## Problem details
Set down word for word each line from the start of the listing through the line that contains "for x, y in", both included.

## Collected data
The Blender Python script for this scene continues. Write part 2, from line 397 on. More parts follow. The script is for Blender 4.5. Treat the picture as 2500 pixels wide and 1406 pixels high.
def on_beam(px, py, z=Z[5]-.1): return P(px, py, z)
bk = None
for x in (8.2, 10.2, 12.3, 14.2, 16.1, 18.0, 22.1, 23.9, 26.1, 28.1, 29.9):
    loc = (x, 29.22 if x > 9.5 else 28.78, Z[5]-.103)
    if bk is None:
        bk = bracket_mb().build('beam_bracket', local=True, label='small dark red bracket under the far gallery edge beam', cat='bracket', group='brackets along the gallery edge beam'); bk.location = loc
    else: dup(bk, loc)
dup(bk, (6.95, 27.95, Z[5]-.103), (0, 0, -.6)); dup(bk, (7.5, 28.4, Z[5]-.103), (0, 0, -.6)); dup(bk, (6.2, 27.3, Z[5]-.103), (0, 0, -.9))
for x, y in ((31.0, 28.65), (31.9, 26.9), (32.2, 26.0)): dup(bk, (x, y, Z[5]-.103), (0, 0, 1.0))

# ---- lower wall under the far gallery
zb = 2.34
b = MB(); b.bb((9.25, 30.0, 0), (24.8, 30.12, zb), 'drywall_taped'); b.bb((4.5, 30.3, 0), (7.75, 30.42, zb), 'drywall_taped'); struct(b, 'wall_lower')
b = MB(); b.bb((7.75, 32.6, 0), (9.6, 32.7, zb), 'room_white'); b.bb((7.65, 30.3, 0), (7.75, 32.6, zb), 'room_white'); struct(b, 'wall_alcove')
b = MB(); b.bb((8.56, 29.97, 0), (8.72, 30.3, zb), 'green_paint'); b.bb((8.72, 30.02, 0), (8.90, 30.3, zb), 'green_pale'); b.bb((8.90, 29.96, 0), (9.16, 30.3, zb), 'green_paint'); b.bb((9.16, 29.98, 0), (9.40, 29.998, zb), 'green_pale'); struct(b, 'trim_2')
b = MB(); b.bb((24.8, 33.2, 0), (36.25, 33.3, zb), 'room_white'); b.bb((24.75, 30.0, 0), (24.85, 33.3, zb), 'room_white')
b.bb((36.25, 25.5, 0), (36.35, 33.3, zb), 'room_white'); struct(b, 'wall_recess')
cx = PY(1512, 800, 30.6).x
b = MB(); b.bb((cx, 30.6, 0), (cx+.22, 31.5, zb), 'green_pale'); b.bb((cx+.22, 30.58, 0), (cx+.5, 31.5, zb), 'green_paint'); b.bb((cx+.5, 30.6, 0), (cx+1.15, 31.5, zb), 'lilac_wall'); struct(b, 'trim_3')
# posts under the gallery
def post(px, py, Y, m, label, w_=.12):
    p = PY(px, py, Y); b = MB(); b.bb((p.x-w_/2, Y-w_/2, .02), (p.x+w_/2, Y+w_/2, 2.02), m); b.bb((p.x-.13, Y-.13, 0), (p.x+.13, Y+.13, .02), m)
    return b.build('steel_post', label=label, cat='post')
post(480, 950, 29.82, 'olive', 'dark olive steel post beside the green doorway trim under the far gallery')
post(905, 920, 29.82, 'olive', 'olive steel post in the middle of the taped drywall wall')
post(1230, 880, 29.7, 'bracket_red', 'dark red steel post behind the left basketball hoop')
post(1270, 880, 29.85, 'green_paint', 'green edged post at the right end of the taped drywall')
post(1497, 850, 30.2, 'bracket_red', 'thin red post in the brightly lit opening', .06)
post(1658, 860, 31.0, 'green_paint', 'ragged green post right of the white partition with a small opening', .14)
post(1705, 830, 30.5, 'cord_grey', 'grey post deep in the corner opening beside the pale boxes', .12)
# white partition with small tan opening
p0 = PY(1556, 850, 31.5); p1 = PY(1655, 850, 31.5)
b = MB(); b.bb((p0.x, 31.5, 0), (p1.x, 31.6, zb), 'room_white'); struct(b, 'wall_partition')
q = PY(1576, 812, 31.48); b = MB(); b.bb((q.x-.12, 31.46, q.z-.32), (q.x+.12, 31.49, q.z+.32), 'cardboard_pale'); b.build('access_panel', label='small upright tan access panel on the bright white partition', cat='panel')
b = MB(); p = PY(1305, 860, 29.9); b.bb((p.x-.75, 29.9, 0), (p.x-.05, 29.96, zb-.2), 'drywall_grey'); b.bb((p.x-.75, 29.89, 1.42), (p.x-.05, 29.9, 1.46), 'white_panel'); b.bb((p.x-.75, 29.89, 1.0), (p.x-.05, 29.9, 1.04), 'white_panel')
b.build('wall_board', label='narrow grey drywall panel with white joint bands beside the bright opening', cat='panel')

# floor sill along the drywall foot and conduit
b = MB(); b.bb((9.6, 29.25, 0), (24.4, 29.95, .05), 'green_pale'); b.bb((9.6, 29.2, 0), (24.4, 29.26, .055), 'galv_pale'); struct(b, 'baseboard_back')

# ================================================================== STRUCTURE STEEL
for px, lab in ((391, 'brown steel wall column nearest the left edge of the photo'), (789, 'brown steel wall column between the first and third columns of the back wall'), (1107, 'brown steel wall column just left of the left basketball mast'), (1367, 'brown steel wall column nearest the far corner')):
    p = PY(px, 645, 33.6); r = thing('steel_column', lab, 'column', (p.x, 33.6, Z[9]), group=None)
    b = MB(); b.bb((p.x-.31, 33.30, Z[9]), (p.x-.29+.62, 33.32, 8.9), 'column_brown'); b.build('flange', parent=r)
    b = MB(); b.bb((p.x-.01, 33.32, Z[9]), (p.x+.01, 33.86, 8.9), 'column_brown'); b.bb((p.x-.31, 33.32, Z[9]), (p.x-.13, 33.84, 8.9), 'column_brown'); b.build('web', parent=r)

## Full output
The Blender Python script for this scene continues. Write part 2, from line 397 on. More parts follow. The script is for Blender 4.5. Treat the picture as 2500 pixels wide and 1406 pixels high.
def on_beam(px, py, z=Z[5]-.1): return P(px, py, z)
bk = None
for x in (8.2, 10.2, 12.3, 14.2, 16.1, 18.0, 22.1, 23.9, 26.1, 28.1, 29.9):
    loc = (x, 29.22 if x > 9.5 else 28.78, Z[5]-.103)
    if bk is None:
        bk = bracket_mb().build('beam_bracket', local=True, label='small dark red bracket under the far gallery edge beam', cat='bracket', group='brackets along the gallery edge beam'); bk.location = loc
    else: dup(bk, loc)
dup(bk, (6.95, 27.95, Z[5]-.103), (0, 0, -.6)); dup(bk, (7.5, 28.4, Z[5]-.103), (0, 0, -.6)); dup(bk, (6.2, 27.3, Z[5]-.103), (0, 0, -.9))
for x, y in ((31.0, 28.65), (31.9, 26.9), (32.2, 26.0)): dup(bk, (x, y, Z[5]-.103), (0, 0, 1.0))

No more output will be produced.